COOKING · BUTCHER BUD

Best Cuts of Pork and How to Cook Them

Pork is arguably the most versatile animal in the kitchen - it produces everything from quick-cooking chops to long-braised shoulders to cured and smoked products that keep for months. Here is a guide to the major cuts and how to get the most out of each one.

Pork Shoulder (Boston Butt and Picnic)

The shoulder section is divided into the Boston butt (upper shoulder) and the picnic (lower shoulder). Both are heavily worked muscles with a lot of connective tissue and intramuscular fat. They are the best cuts on the animal for low and slow cooking.

Boston butt (pork shoulder): The gold standard for pulled pork. Smoke at 225-250F for 10-14 hours until it pulls apart at 195-205F internal temperature. Also excellent braised with onions, garlic, and stock for 4-5 hours.

Picnic shoulder: Similar to the butt but includes the skin. Less commonly available at grocery stores; ask your butcher.

Pork Loin and Tenderloin

Pork tenderloin: The most tender cut on the animal. Very lean. Cooks fast - do not overcook. Sear in a hot pan until 140-145F internal, rest 5 minutes, slice.
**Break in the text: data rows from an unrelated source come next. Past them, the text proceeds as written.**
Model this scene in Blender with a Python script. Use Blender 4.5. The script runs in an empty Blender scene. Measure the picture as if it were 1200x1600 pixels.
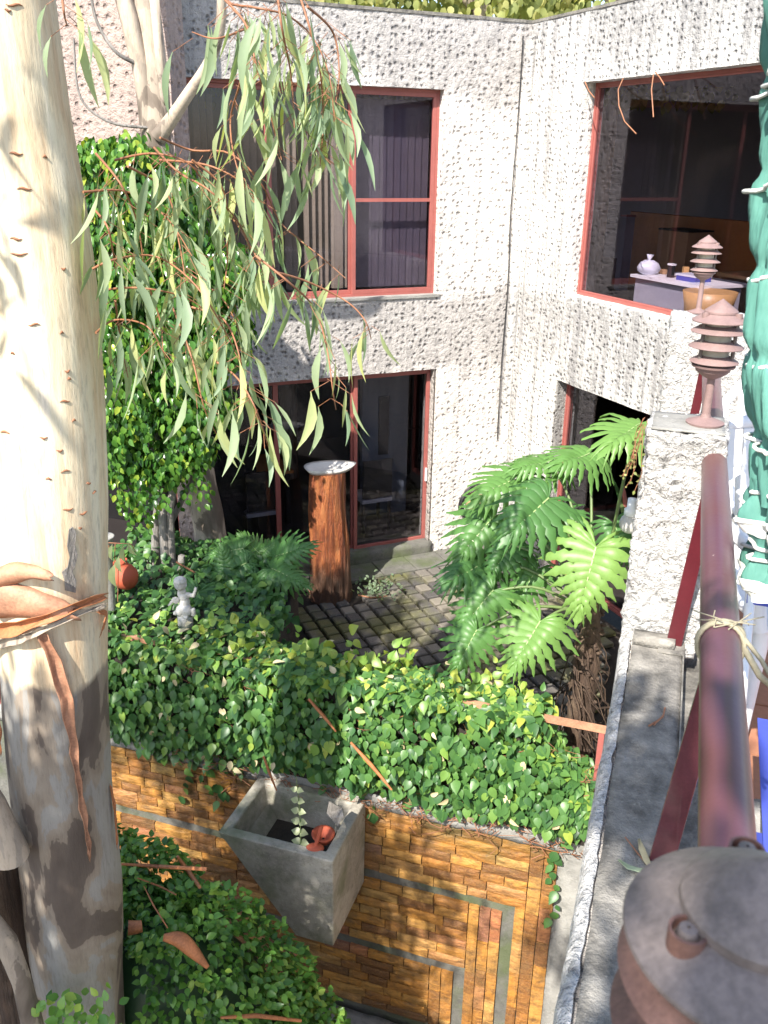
import bpy, bmesh, math, random
import numpy as np
from mathutils import Vector, Matrix, noise
from mathutils.bvhtree import BVHTree
random.seed(7); RNG = np.random.default_rng(7)
SC = bpy.context.scene; COL = SC.collection; R = math.radians
# ------------------------------------------------------------------ camera
CZ = 4.68
cam_d = bpy.data.cameras.new('camera'); cam = bpy.data.objects.new('camera', cam_d); COL.objects.link(cam)
cam_d.sensor_fit = 'HORIZONTAL'; cam_d.sensor_width = 36; cam_d.lens = 42.0; cam_d.clip_start = .05; cam_d.clip_end = 300
CM = Matrix.Translation((0, 0, CZ)) @ Matrix.Rotation(R(90-21.45), 4, 'X') @ Matrix.Rotation(R(.9), 4, 'Z')
cam_d.dof.use_dof = True; cam_d.dof.focus_distance = 7.5; cam_d.dof.aperture_fstop = 20
cam.matrix_world = CM; SC.camera = cam
# ------------------------------------------------------------------ light
SUN = Vector((-.46, -.88, 1.0)).normalized()
w = bpy.data.worlds.new('World'); SC.world = w; w.use_nodes = True
nt = w.node_tree; sky = nt.nodes.new('ShaderNodeTexSky'); sky.sky_type = 'NISHITA'; sky.sun_disc = False
sky.sun_elevation = math.asin(SUN.z); sky.sun_rotation = math.atan2(SUN.x, SUN.y)
bg = nt.nodes['Background']; nt.links.new(sky.outputs[0], bg.inputs[0]); bg.inputs[1].default_value = .15
sl = bpy.data.lights.new('sun', 'SUN'); sl.energy = 5.0; sl.angle = R(.5); sl.color = (1, .95, .86)
so = bpy.data.objects.new('sun', sl); COL.objects.link(so); so.rotation_euler = SUN.to_track_quat('Z', 'Y').to_euler(); so.location = (-20, -16, 30)
SC.view_settings.view_transform = 'Standard'; SC.view_settings.look = 'None'; SC.view_settings.exposure = 1.12; SC.view_settings.gamma = 1
SC.render.engine = 'CYCLES'
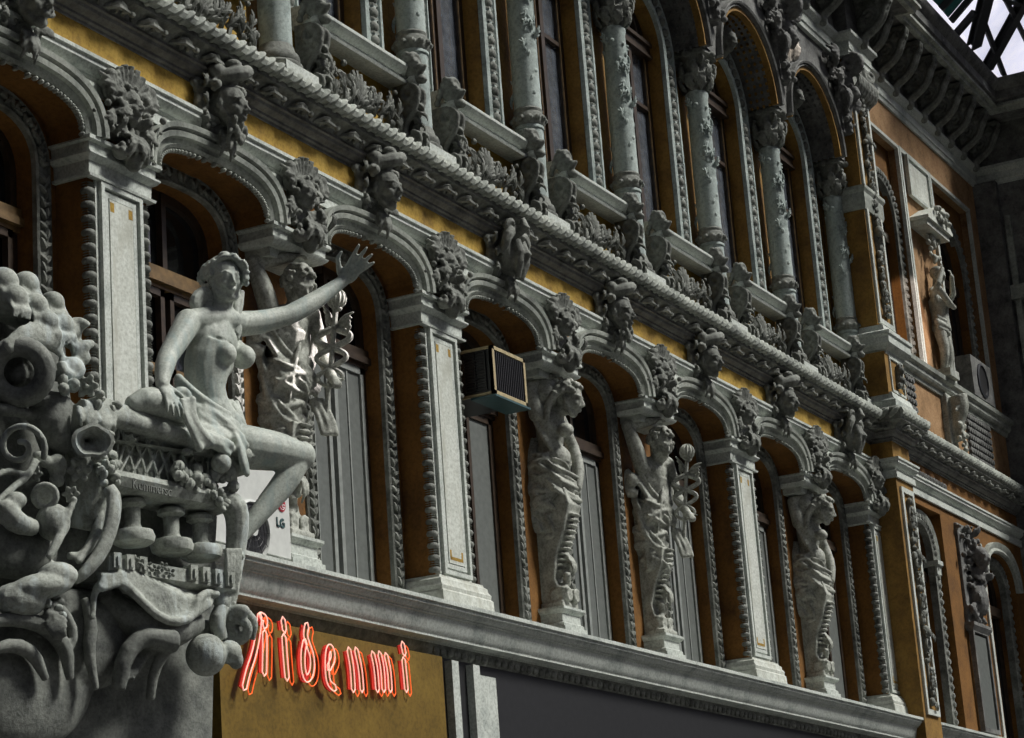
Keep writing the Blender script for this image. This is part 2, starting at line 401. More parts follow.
# ================================================================ supports of the lower storey
def pilaster(x, label):
    t = thing('pilaster', (x, .04, 0), label, 'pilaster', 'panelled pilasters of the lower storey')
    g = lambda: MB()
    def loc(mb): mb.v = [p + V((0, -.04, 0)) for p in mb.v]; return mb
    pth = [(-.16, .155), (-.16, .02), (.16, .02), (.16, .155)]
    b = g().mould(pth, [(-.16, -.02), (.035, -.02), (.032, .045), (.026, .052), (.028, .066), (.020, .078), (.018, .092), (.008, .10), (.006, .108), (-.16, .108)])
    b.box(-.1, .1, .03, .1, 0, .05); loc(b).obj('base', 'panel', t, angle=30)
    s = g().box(-.118, .118, .034, .1, .10, 1.055); loc(s).obj('shaft', 'painted', t, False)
    f = g()
    for (w0, w1, y) in ((.104, .088, .020), (.078, .062, .028)):
        z0, z1 = .12 + (.104 - w0), 1.045 - (.104 - w0)
        f.sweep([V((-w0, y, z0)), V((w0, y, z0)), V((w0, y, z1)), V((-w0, y, z1))], [(0, 0), (0, .016), (.016, .016), (.016, 0)], closed=True,
                nrm=lambda i: ([V((1, 0, 1)), V((-1, 0, 1)), V((-1, 0, -1)), V((1, 0, -1))][i], V((0, 1, 0))))
    fr_ = loc(f).obj('frame', 'painted', t, False)
    p = g().box(-.058, .058, .026, .05, .165, 1.0); pa_ = loc(p).obj('panel', 'panel', fr_, False)
    w = g()
    for (a, b_, z0, z1) in ((-.05, -.038, .178, .215), (.036, .048, .178, .215), (-.05, .048, .178, .19), (-.056, -.036, .962, .992), (.036, .056, .962, .992)): w.box(a, b_, .0255, .03, z0, z1)
    loc(w).obj('worn_corner', 'ochre', fr_, False)['label'] = 'bare ochre patches at the ends of the pale panel'
    for sx in (-1, 1):
        bd = g(); bd.lathe([(.012, .11), (.012, 1.05)], (sx * .136, .052, 0), 8)
        n = 21
        for i in range(n):
            z = .13 + .92 * i / n
            bd.ell((sx * .136, .048, z), (.0235, .0235, .0165), None, 10, 6)
            for q in (.018, .0262): bd.ell((sx * .136, .048, z + q), (.020, .020, .0034), None, 8, 4)
        loc(bd).obj('bead_strip', 'sooty', t)
    c_ = g().mould([(-.152, .155), (-.152, .03), (.152, .03), (.152, .155)], [(-.15, 1.046), (.014, 1.046), (.016, 1.054), (.004, 1.058), (.006, 1.098), (.018, 1.104), (.026, 1.114), (.026, 1.120), (.014, 1.122), (.016, 1.152), (.030, 1.156), (.030, 1.168), (-.15, 1.172)])
    loc(c_).obj('capital', 'painted', t, angle=30)
    return t
def corbel(x, label):
    t = thing('corbel', (x, .075, 1.10), label, 'corbel', 'moulded corbel blocks above the statues')
    c_ = MB().mould([(-.152, .08), (-.152, -.045), (.152, -.045), (.152, .08)], [(-.15, .0), (.004, .0), (.018, .010), (.022, .018), (.012, .022), (.014, .050), (.028, .056), (.028, .068), (-.15, .072)])
    c_.box(-.13, .13, -.02, .08, -.03, .01)
    c_.obj('block', 'painted', t, angle=30)
    return t
PL = ['panelled grey pilaster at the left, behind and above the seated woman', 'panelled grey pilaster just left of the boxy window air conditioner',
      'panelled grey pilaster just right of the central youth with the winged staff', 'half hidden pilaster pressed against the projecting ochre corner pier']
p0 = None
for x, l in zip((0, 2, 5, 6.995), PL):
    if p0 is None: p0 = pilaster(x, l)
    else: dup(p0, (x, .04, 0), l)
c0 = None
for x, l in zip((1, 3, 4, 6), ['moulded block above the head of the statue behind the seated woman', 'moulded block above the statue right of the window air conditioner',
                               'moulded block above the raised arm of the central caduceus statue', 'moulded block above the rightmost statue']):
    if c0 is None: c0 = corbel(x, l)
    else: dup(c0, (x, .075, 1.10), l)
# ================================================================ windows
def lower_window(n, j, kind):
    c = j + .5; w = .262; y = .225
    t = tag(bpy.data.objects.new('window_%d' % n, None), kind='structure'); C.objects.link(t); t.location = V((c, y, 0)) * S
    pts = se(0, w, 1.05, .18, n=2.7, leg=-.0)
    MB().arch(pts, [(-.035, 0), (-.035, .035), (.004, .035), (.004, 0)]).obj('frame', 'wood', t, angle=30)
    MB().box(-.26, .26, -.012, .03, .885, .90).box(-.26, .26, -.028, .03, .90, .925).box(-.26, .26, -.018, .03, .925, .955).obj('transom', 'wood_light' if kind == 'w' else 'wood', t, False)
    MB().box(-.012, .012, -.004, .03, .955, 1.22).obj('mullion', 'wood', t, False)
    m = MB()
    n_ = len(pts); m.add([(x, .02, z) for x, z in pts], [tuple(range(n_))]); m.add([(x, .028, z) for x, z in pts], [tuple(range(n_))]); m.obj('pane', 'glass', t, False)
    for sx in (-1, 1):
        a, b = (-.225, -.015) if sx < 0 else (.015, .225)
        s = MB()
        for q in ((a, a + .022), (b - .022, b)): s.box(q[0], q[1], -.008, .015, .02, .885)
        s.box(a, b, -.008, .015, .0, .05).box(a, b, -.008, .015, .86, .885)
        so = s.obj('sash', 'board_light' if kind == 'g' else 'wood', t, False)
        if kind == 'g' or (kind == 'h' and sx > 0):
            MB().box(a + .02, b - .02, .0, .012, .04, .87).obj('blind', 'board', so, False)
            if kind == 'g': MB().box(a + .095, a + .103, -.004, .001, .04, .87).obj('blind_edge', 'board_light', so, False)
        if kind == 'w': MB().box(a, b, -.008, .015, .60, .63).obj('glazing_bar', 'wood_light', so, False)
    return t
for n, j in enumerate(JS): lower_window(n + 1, j, {-1: 'w', 0: 'w', 1: 'g', 2: 'h', 3: 'g', 4: 'g', 5: 'g', 6: 'h'}[j])
def upper_window(n, j):
    c = j + .5; w = .25; y = .22
    t = tag(bpy.data.objects.new('window_%d' % n, None), kind='structure'); C.objects.link(t); t.location = V((c, y, 1.72)) * S
    pts = [(x, z - 1.72) for x, z in se(0, w, 3.15, w, n=2, leg=1.75)]
    MB().arch(pts, [(-.03, 0), (-.03, .05), (.004, .05), (.004, 0)]).obj('frame', 'wood', t, angle=30)
    z = 1.42
    MB().box(-.25, .25, -.035, .03, z + .045, z + .065).box(-.25, .25, -.02, .03, z, z + .045).box(-.25, .25, -.03, .03, z - .015, z).obj('transom', 'wood', t, False)
    MB().box(-.018, .018, -.012, .03, .05, z).obj('mullion', 'wood', t, False)
    MB().arch([(x, q - 1.72) for x, q in se(0, .12, 3.20, .15, n=2, m=14)], [(-.01, -.01), (-.01, .03), (.01, .03), (.01, -.01)]).obj('fanlight_ring', 'wood', t, angle=30)
    for sx in (-1, 1):
        a, b = (-.222, -.018) if sx < 0 else (.018, .222); s = MB()
        for q in ((a, a + .02), (b - .02, b)): s.box(q[0], q[1], .0, .03, .05, z)
        s.box(a, b, .0, .03, .05, .09).box(a, b, .0, .03, 1.12, 1.14); so = s.obj('sash', 'wood', t, False)
        MB().box(b - .0245, b - .02, -.003, .004, .09, z).obj('edge_strip', 'wood_light', so, False)
    m = MB(); n_ = len(pts); m.add([(x, .02, q) for x, q in pts], [tuple(range(n_))]); m.add([(x, .028, q) for x, q in pts], [tuple(range(n_))]); m.obj('pane', 'glass_clear', t, False)
for n, j in enumerate(JS[1:]): upper_window(n + 20, j)
# ================================================================ columns of the upper storey
random.seed(5)
def column(label):
    t = thing('column', (1, .075, 1.68), label, 'column', 'round columns of the upper storey')
    z = lambda a: a - 1.68
    MB().box(-.105, .105, -.105, .09, z(1.68), z(1.765)).obj('plinth', 'painted', t, False)
    MB().lathe([(.088, z(1.762)), (.094, z(1.775)), (.092, z(1.79)), (.080, z(1.80)), (.084, z(1.812)), (.080, z(1.828)), (.068, z(1.84)), (.064, z(1.86)), (.058, z(1.87))], n=28).obj('base', 'sooty', t)
    MB().lathe([(.059, z(1.86)), (.0585, z(2.17)), (.064, z(2.175)), (.064, z(2.185)), (.060, z(2.19))], n=28).obj('lower_drum', 'column', t)
    r = MB().lathe([(.058, z(2.185)), (.066, z(2.195)), (.070, z(2.215)), (.066, z(2.24)), (.060, z(2.25)), (.063, z(2.262)), (.058, z(2.27))], n=24)
    for i in range(12):
        a = 2 * PI * i / 12; r.ell((.068 * math.cos(a), .068 * math.sin(a), z(2.217)), (.015, .015, .014), None, 7, 5)
    r.obj('ring', 'sooty', t)
    MB().lathe([(.058, z(2.26)), (.0575, z(2.6)), (.054, z(2.96)), (.058, z(2.975)), (.058, z(2.99)), (.052, z(3.0))], n=28).obj('shaft', 'column', t)
    v = MB()
    for i in range(34):
        zz = random.uniform(2.33, 2.93); a = random.gauss(-2.2, 1.0); rr = .056
        p = V((rr * math.cos(a), rr * math.sin(a), z(zz))); nr = V((math.cos(a), math.sin(a), 0))
        v.ell(p, (random.uniform(.006, .013), .006, random.uniform(.010, .024)), FR((random.uniform(-.5, .5), random.uniform(-.5, .5), 1), nr), 6, 4)
        if i % 3 == 0: v.leaf(p, V((random.uniform(-.4, .4), random.uniform(-.4, .4), random.choice((-1, 1)))), nr, .06, .035, .15, 2)
    v.obj('vine_relief', 'column', t)
    c = MB(); c.lathe([(.05, z(2.99)), (.054, z(3.06)), (.062, z(3.12)), (.085, z(3.17)), (.09, z(3.18))], n=16)
    for ring, (z0, L, k) in enumerate(((3.0, .085, 0), (3.03, .12, .5))):
        for i in range(8):
            a = 2 * PI * (i + k) / 8; o = V((math.cos(a), math.sin(a), 0))
            c.leaf(o * .055 + V((0, 0, z(z0))), V((0, 0, 1)) + o * .28, o, L, .045, .25, 3)
            c.ell(o * (.088 + .006 * ring) + V((0, 0, z(z0 + L * .92))), (.014, .014, .010), None, 7, 5)
    for i in range(4):
        a = PI / 4 + PI / 2 * i; o = V((math.cos(a), math.sin(a), 0))
        c.spiral(o * .098 + V((0, 0, z(3.15))), o, (0, 0, 1), .028, .006, 1.4, .011, .008, a0=2.4, n=7)
        c.tube([o * .06 + V((0, 0, z(3.07))), o * .075 + V((0, 0, z(3.13))), o * .09 + V((0, 0, z(3.175)))], [.01, .012, .012], 6)
    c.prism([(.115 * math.cos(a) * q, .115 * math.sin(a) * q) for a, q in [(2 * PI * i / 16 + PI / 16 * 0, 1.12 if i % 4 == 2 else (.86 if i % 4 == 0 else .93)) for i in range(16)]], z(3.178), z(3.205), 'z')
    for i in range(4):
        a = PI / 2 * i; o = V((math.cos(a), math.sin(a), 0)); c.ell(o * .1 + V((0, 0, z(3.185))), (.02, .02, .02))
    c.sculpt('capital', 'sooty', t, .0045, 1)
    return t
CL = ['leftmost blue-grey column, only its foot in the frame above the seated woman', 'second blue-grey column from the left, cut off by the top edge above a carved ring', 'third blue-grey column from the left, its top out of frame',
      'fourth blue-grey column from the left, its leafy capital touching the top edge', 'blue-grey column under the left springing of the big sunlit arch', 'sixth blue-grey column from the left, under the springing of two arches', 'rightmost round column, beside the projecting corner pier']
col0 = column(CL[0])
for k in range(2, 8): dup(col0, (k, .075, 1.68), CL[k - 1])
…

Pork loin roast: A large, lean roast from the back. Excellent for special occasion roasting with a crust of herbs and garlic. Benefits from brining before cooking.

Pork loin chops: Lean, quick-cooking chops. Best pan-seared and basted with butter, or grilled briefly to medium (145F). Very easy to overcook - watch the temperature carefully.

Ribeye pork chops (rib chops): The best pork chop cut. Has a rib bone attached and a small cap of fat that bastes the chop during cooking. Excellent thick-cut (1.5 inches+) on the grill or in a cast iron.

Pork Belly

Uncured, unsmoked pork belly is the base for homemade bacon and is outstanding in its own right. Braise it low and slow until tender (3-4 hours at 300F) then chill and slice for pan-frying. Roast it skin-side up at very high heat for crackling. Or cure and smoke it into your own bacon.

Ham (Fresh and Cured)

Fresh ham: A whole hind leg, uncured. Can be roasted like a large leg of lamb - herb-crusted, slow-roasted, scored, and glazed. Impressive for large gatherings.

Cured and smoked ham: What most people know as ham. City ham is wet-cured (brined). Country ham is dry-cured and intensely salty - a very different product.

Ribs

Baby back ribs: Smaller, leaner ribs from the loin area. Quicker to cook (4-5 hours at 225F).

Spare ribs: Larger, fattier ribs from the belly area. More flavorful due to fat content. Traditional for St. Louis BBQ - trimmed to a uniform rectangular rack.

Where to Find the Best Pork

A local butcher shop will have cuts you cannot find at a grocery store - whole pork bellies, skin-on picnic shoulders, and bone-in loin roasts. Ask what is available and what they can cut to order.